I scroll through my whole blog…from my last post to my first post…

I like seeing what I’ve gone through, who has been there for me, what obstacles I overcame, what obstacles I let tear me down, how dramatic I was about something, how I should have been more dramatic about something, the mistakes I made and learned from, the mistakes I made and didn’t learn from, where my faith was with God at one point in time compared to another point, how I let people affect my actions, the things I truly love, the things that I pretended to love…

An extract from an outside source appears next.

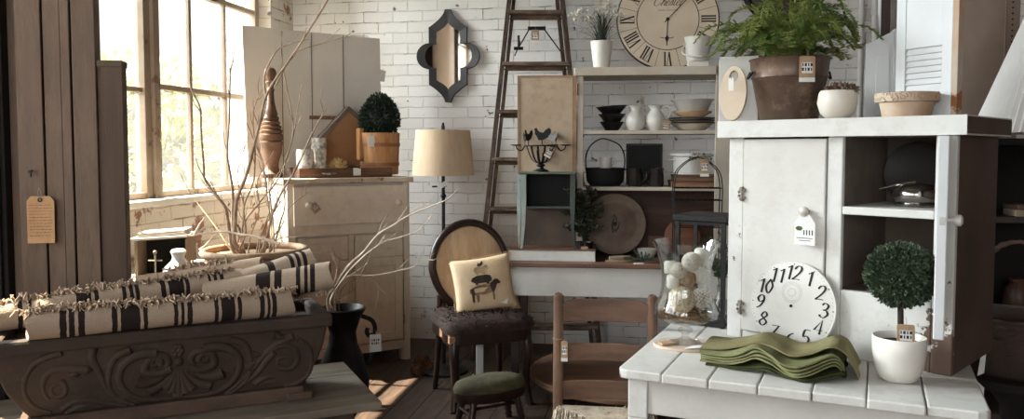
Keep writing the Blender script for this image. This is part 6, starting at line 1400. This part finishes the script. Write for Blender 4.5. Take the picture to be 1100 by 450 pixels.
# lantern
Lp = AtY(761, 330, 2.97); Lp.z = .7505
o = thing('black_metal_lantern', 'black open metal lantern frame behind the glass vase', 'lantern', Lp, R(-35))
s, h = .088, .405; b = nb()
for x in (-s, s):
    for y in (-s, s): box(b, x-.007, x+.007, y-.007, y+.007, 0, h)
for z in (.004, h-.03):
    for a in (-s, s): box(b, -s, s, a-.005, a+.005, z, z+.012); box(b, a-.005, a+.005, -s, s, z, z+.012)
ob('frame', b, BLK, o)
b = nb(); box(b, -s-.015, s+.015, -s-.015, s+.015, h-.018, h+.004); ob('roof_plate', b, BLK, o, bev=.003)
b = nb(); box(b, -s, s, -s, s, .002, .006); ob('base_plate', b, BLK, o)
o = thing('glass_bottle_greenery', 'small clear bottle with leafy stems inside the lantern', 'bottle', Lp+V((.045, -.0, .0065)), 0)
b = nb(); lathe(b, [(0, 0), (.026, 0), (.028, .004), (.028, .07), (.014, .1), (.013, .13), (.016, .133), (.012, .133), (.011, .1), (.025, .068), (.025, .006), (0, .005)], 26); ob('bottle_glass', b, GLASS, o, sm=True)
b = nb()
for k in range(12):
    a = k*1.1; tip = V((.045*math.cos(a), .04*math.sin(a), .2+.16*(k % 4)/4)); P = smooth([V((0, 0, .02)), V((tip.x*.25, tip.y*.25, .17)), tip], 4); tube(b, P, .0012, 4)
    for p in P[4:]:
        for _ in range(5): leaf(b, p, V((random.uniform(-1, 1), random.uniform(-1, 1), random.uniform(-.5, .8))), .007, .02)
ob('leafy_stems', b, mat('deep_green_leaves', (62, 76, 48), (36, 46, 32), 18, .6), o, norm=False)
# arched wire plant stand on the desk
wl = onK(725, .12); wr = onK(776, .12); ww = (wr-wl).length; o = thing('arched_wire_stand', 'thin arched black wire stand with two tiers on the desk', 'stand', wl, KA)
ztp = AtY(750, 169, wl.y).z-.75; zsp = AtY(750, 197, wl.y).z-.75
b = nb()
for y in (0, .1):
    tube(b, smooth([(0, y, 0), (0, y, zsp*.6), (0, y, zsp), (ww*.12, y, zsp+(ztp-zsp)*.6), (ww*.5, y, ztp), (ww*.88, y, zsp+(ztp-zsp)*.6), (ww, y, zsp), (ww, y, zsp*.6), (ww, y, 0)], 6), .0035, 6)
for z in (AtY(750, 202, wl.y).z-.75, AtY(750, 215, wl.y).z-.75, .2):
    tube(b, [(0, 0, z), (ww, 0, z), (ww, .1, z), (0, .1, z)], .003, 5, closed=True)
    for k in range(1, 8): tube(b, [(ww*k/8, 0, z), (ww*k/8, .1, z)], .0015, 4)
ob('wire_frame', b, BLK, o)
b = nb()
for _ in range(40): leaf(b, V((ww*.55+random.uniform(-.06, .06), -.004, ztp+random.uniform(-.02, .02))), V((random.uniform(-1, 1), -.4, random.uniform(-.3, 1))), .006, .02)
ob('ribbon_sprig', b, mat('grey_green_sprig', (128, 128, 108), (90, 92, 76), 20, .8), o, norm=False)
price_tag(o, T(ww*.62, -.012, ztp-.01), .05, .1)
# ================================================================== LADDER-BACK CHAIR
cl0 = AtY(600, 318, 2.9); cr0 = AtY(701, 318, 2.86)
cw = (cr0-cl0).length; yaw = math.atan2((cr0-cl0).y, (cr0-cl0).x)
o = thing('ladder_back_chair', 'brown wooden ladder-back chair with tag at the white table', 'chair', (cl0.x, cl0.y, 0), yaw)
CHW = mat('worn_light_brown_wood', (116, 86, 66), (88, 63, 48), 6, .5, bump=.2, stretch=(4, 4, .7)); CHX = mat('worn_light_brown_slats', (112, 82, 63), (84, 60, 46), 6, .5, bump=.2, stretch=(.7, 4, 4))
ht = cl0.z
for x in (0, cw):
    b = nb(); P = smooth([V((x, 0, 0)), V((x, -.02, .25)), V((x, -.03, .45)), V((x, -.012, .68)), V((x, .0, ht-.02)), V((x, .002, ht))], 5); tube(b, P, [.019]*(len(P)-4)+[.021, .021, .018, .008], 10); ob('back_post', b, CHW, o, sm=True)
def slat(py0, py1, arch):
    z0 = AtY(650, py1, 2.88).z; z1 = AtY(650, py0, 2.88).z; b = nb(); N_ = 16; T1, T2 = [], []
    for i in range(N_+1):
        t = i/N_; x = .012+(cw-.024)*t; y = .022*math.sin(PI*t); e = 1-min(1, min(t, 1-t)/.13); zt_ = z1-arch*e**1.5
        T1.append([b.verts.new((x, y+dy-.005, z)) for dy, z in ((-.006, z0), (-.006, zt_), (.006, zt_), (.006, z0))])
    for a, c in zip(T1, T1[1:]):
        for k in range(4): b.faces.new((a[k], a[(k+1) % 4], c[(k+1) % 4], c[k]))
    b.faces.new(T1[0]); b.faces.new(T1[-1][::-1]); ob('back_slat', b, CHX, o, bev=.002)
slat(322, 346, .018); slat(370, 388, 0); slat(410, 430, 0)
b = nb(); 
sd0 = -.37
for k in range(30):
    t = k/30; i0 = t*.5
    x0_, x1_, y0_, y1_ = -.012+t*cw*.5, cw+.012-t*cw*.5, -.02-t*.175, sd0+t*.175
    zt_ = .445+.012*(t > .05)-.006*t
    tube(b, [(x0_, y0_, zt_+random.uniform(-.002, .002)), (x1_, y0_, zt_), (x1_+.0, y1_, zt_+random.uniform(-.002, .002)), (x0_, y1_, zt_)], .0065, 5, closed=True)
for _ in range(260):
    x_ = random.uniform(0, cw); y_ = random.uniform(sd0, -.02); p = V((x_, y_, .455)); d = V((random.uniform(-1, 1), random.uniform(-1, 1), random.uniform(.0, .6)))*.02; tube(b, [p, p+d], .002, 4)
ob('woven_seat', b, mat('pale_rush', (206, 194, 176), (170, 154, 134), 20, .9, bump=.4), o)
b = nb()
for p, q in (((0, -.03, .44), (cw, -.03, .44)), ((0, sd0+.02, .44), (cw, sd0+.02, .44)), ((0, -.03, .44), (0, sd0+.02, .44)), ((cw, -.03, .44), (cw, sd0+.02, .44))): tube(b, [p, q], .011, 8)
ob('seat_frame', b, CHW, o, sm=True)
for x in (0, cw):
    b = nb(); tube(b, [(x, sd0+.02, 0), (x, sd0+.02, .46)], (.015, .019), 10); ob('front_leg', b, CHW, o, sm=True)
for z in (.15, .3):
    for p, q in (((0, -.02, z), (cw, -.02, z)), ((0, sd0+.02, z), (cw, sd0+.02, z)), ((0, -.02, z+.03), (0, sd0+.02, z+.03)), ((cw, -.02, z+.03), (cw, sd0+.02, z+.03))):
        b = nb(); tube(b, [p, q], .008, 8); ob('stretcher', b, CHW, o, sm=True)
zt_ = AtY(600, 362, 2.9).z
b = nb(); tube(b, [(.021*math.cos(t), -.014+.021*math.sin(t), zt_) for t in [2*PI*k/14 for k in range(14)]], .0015, 5, closed=True); ob('tag_string', b, STRING, o)
price_tag(o, T(.024, -.042, zt_-.004), .024, .075, 'narrow kraft and white tag tied to the left post')
# ---- big low round wooden disc on the floor behind
P = AtY(672, 405, 4.52); P.z = 0
o = thing('low_round_table', 'large low round brown wooden tabletop near the floor behind the chair', 'table', P, 0)
b = nb(); lathe(b, cap([(.54, .09), (.555, .1), (.555, .12), (.545, .13)]), 56); ob('round_top', b, mat('warm_brown_tabletop', (120, 88, 66), (94, 67, 50), 4, .55, stretch=(.6, 3, 1)), o, bev=.002)
for k in range(4):
    b = nb(); a = k*PI/2+.4; lathe(b, cap([(.03, 0), (.04, .09)]), 14, T(.45*math.cos(a), .45*math.sin(a), 0)); ob('foot', b, DBROWN, o, sm=True)
# ================================================================== FAR RIGHT
P = AtY(1153, 161, 2.95); o = thing('pleated_floor_lamp', 'floor lamp with white pleated cone shade at the right edge', 'lamp', (P.x, P.y, 0), 0)
zb_, zt_ = 1.40+(161-143)/850*2.95, 1.4+(161+26)/850*2.95; N_ = 72
b = nb(); lo, hi = [], []
for k in range(N_*2):
    a = PI*k/N_; rp_ = 1+(.02 if k % 2 else -.02); lo.append(b.verts.new((.33*rp_*math.cos(a), .33*rp_*math.sin(a), zb_))); hi.append(b.verts.new((.11*rp_*math.cos(a), .11*rp_*math.sin(a), zt_)))
for k in range(N_*2): b.faces.new((lo[k], lo[(k+1) % (N_*2)], hi[(k+1) % (N_*2)], hi[k]))
ob('pleated_shade', b, mat('white_pleated_cloth', (216, 214, 210), (204, 200, 194), 4, .9), o)
b = nb(); tube(b, [(0, 0, 0), (0, 0, zt_)], .012, 10); lathe(b, cap([(.14, 0), (.14, .015), (.03, .04)]), 28); tube(b, [(-.11, 0, zt_-.01), (.11, 0, zt_-.01)], .003, 5); ob('pole', b, BLK, o, sm=True)
P = AtY(1022, 161, 3.5); o = thing('dark_open_shelving', 'dark wooden open shelving behind the right end of the cabinet', 'shelf unit', (P.x, P.y, 0), R(-12))
b = nb(); box(b, 0, .03, 0, .4, 0, 1.42); box(b, 1.5, 1.53, 0, .4, 0, 1.42); box(b, .03, 1.5, .385, .4, 0, 1.42); box(b, -.02, 1.55, -.02, .42, 1.42, 1.45); ob('shelf_case', b, DARKV, o, bev=.003)
for z in (.2, .62, 1.08): b = nb(); box(b, .03, 1.5, .0, .385, z, z+.025); ob('shelf', b, DBROWN, o, bev=.002)
so_ = o.location.copy(); sm_ = MX.Translation(so_) @ RZ(R(-12))
def inS(x, y, z): return sm_ @ V((x+.215, y, z))
for k, (x, h, c, lab) in enumerate(((.06, .03, (150, 132, 112), 'pale flat book lying in the dark shelving at the right edge'), (.07, .022, (96, 78, 64), 'brown flat book on top of the pale one at the right edge'))):
    b = nb(); box(b, 0, .2, 0, .14, .0, h); o = ob('flat_book', b, mat('book_cover_%d' % k, c, None, 8, .7), bev=.003); o.location = inS(x, .03, 1.106+(.031 if k else 0)); o.rotation_euler = (0, 0, R(-12)+.1*k); tag(o, lab, 'book')
for k, (x, lab) in enumerate(((.1, 'dark ceramic jar on the middle shelf at the right edge'), (.26, 'dark ceramic jar cut off by the right edge of the photo'))):
    b = nb(); lathe(b, [(0, 0), (.045, 0), (.062, .05), (.058, .12), (.035, .15), (.04, .17), (.03, .17), (0, .14)], 24); o = ob('dark_jar', b, mat('umber_glaze', (92, 62, 48), (56, 40, 33), 8, .4), sm=True); o.location = inS(x+.03, .16, .646); tag(o, lab, 'jar', 'dark jars in the shelving')
# basket with twisted handle
P = AtY(1097, 161, 2.75); o = thing('dark_wicker_basket', 'dark wicker basket with twisted handle at the lower right edge', 'basket', (P.x, P.y, .62), 0)
b = nb(); lathe(b, cap([(.13, 0), (.15, .02), (.17, .2)]), 30); ob('basket_body', b, DBROWN, o, sm=True); b = nb()
for k in range(11):
    for j in range(1): tube(b, [((.135+.0035*k+.006*(-1)**(i+k))*math.cos(2*PI*i/28), (.135+.0035*k+.006*(-1)**(i+k))*math.sin(2*PI*i/28), .02+k*.018) for i in range(28)], .008, 5, closed=True)
ob('weave', b, mat('dark_wicker', (92, 72, 60), (58, 45, 38), 14, .7), o, sm=True)
b = nb()
for ph_ in (0, PI):
    P_ = [];
    for i in range(80):
        t = i/79; a = PI*t; c = V((-.165*math.cos(a), 0, .2+.26*math.sin(a)**.8)); P_.append(c+V((.008*math.cos(ph_+t*45), .008*math.sin(ph_+t*45), 0)))
    tube(b, P_, .0065, 6)
ob('twisted_handle', b, mat('twisted_rope_wood', (120, 100, 84), (84, 66, 55), 14, .7), o, sm=True)
b = nb(); prism(b, [(0, 0), (.022, .01), (.03, .12), (.02, .2), (.004, .15), (.008, .06)], 0, .002, T(-.2, -.12, .02) @ RX(PI/2)); prism(b, [(0, 0), (.02, .01), (.022, .08), (.0, .1)], 0, .002, T(-.198, -.12, -.1) @ RX(PI/2)); ob('white_ribbon', b, PAPER, o)
b = nb(); prism(b, [(0, 0), (.07, .03), (.05, .14), (.01, .13)], 0, .003, T(-.03, -.2, -.02) @ RX(PI/2)); ob('grey_cloth', b, mat('grey_cloth', (104, 94, 86), None, 5, .9), o)
b = nb(); lathe(b, cap([(.19, 0), (.19, .03)]), 30); 
st = thing('dark_plant_table', 'dark round side table beneath the wicker basket', 'table', (P.x if False else o.location.x, o.location.y, 0), 0)
for v in b.verts: v.co.z += .589
ob('round_top', b, DARKV, st, bev=.003)
b = nb(); lathe(b, cap([(.14, 0), (.12, .02), (.03, .05), (.025, .3), (.04, .5), (.1, .588)]), 24); ob('pedestal', b, DARKV, st, sm=True)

It’s all so ….fascinating. I feel like I am reading through another persons life but no—this is my life. I’ve grown, I’ve fallen, I’ve fought, I’ve hit rock bottom and in the end, I love going back, reading the infamous “I hate my life” post and looking at another post weeks later and seeing how I wrote about God has always been there to pull me back up. Tumblr can blur my judgement at times, as i see all the partying pictures and such and how much “fun” it looks like, but tumblr has also provided a timeline of my thought process throughtout high school. Reading through my many posts about the tough times and then reading about how it always got better or I learned something new or I grew as a person from a situation is an assurance that God will forever be my Rock, my Light to guide me through what I may think a tough life at times.

No more

I am contemplating whether or not I should delete my tumblr. Aside from a lot of my “meaningful posts,” tumblr is just filled with pictures that either make me envious, sad, or hopeless. At first, I made this blog so I could vent all my thoughts and do it fast because I’m typing. But there was a period of time where people judged me on what I wrote so I became guarded and started writing things in a different way. Although my posts were all true, I sugar coated things or reworded other things just so people wouldn’t judge me. And that’s not what I want. I want to be able to write freely without being paranoid the wrong person is going to read it and judge me. Therefore, I have decided to hand write everything. Yes, it is very time consuming, but it forces me to be 100% honest without the fear of being judged. and it causes me to commit to something every night—to be able to sit down and write about everything on my mind.

After writing to one of the prompts for the AP lang exam, I started thinking that there really is more value and intimacy in things that are hand written. I want to be able to look back to last week, or last month, or last year and see how I wrote and what I thought about that moment in time. What if my computer crashes? Or I delete my tumblr on impulse along with the past thoughts and memories from my high school years. It’s more efficient to document these thoughts with paper and pen.

Eh, no one reads my tumblr anyway so I won’t be missed

So long for now

pastor Phil told us a story about how his friend teaches his son the four L’s

love. laugh. learn. lead.

how did you love today? how did you laugh today? what did you learn today? how did you lead today?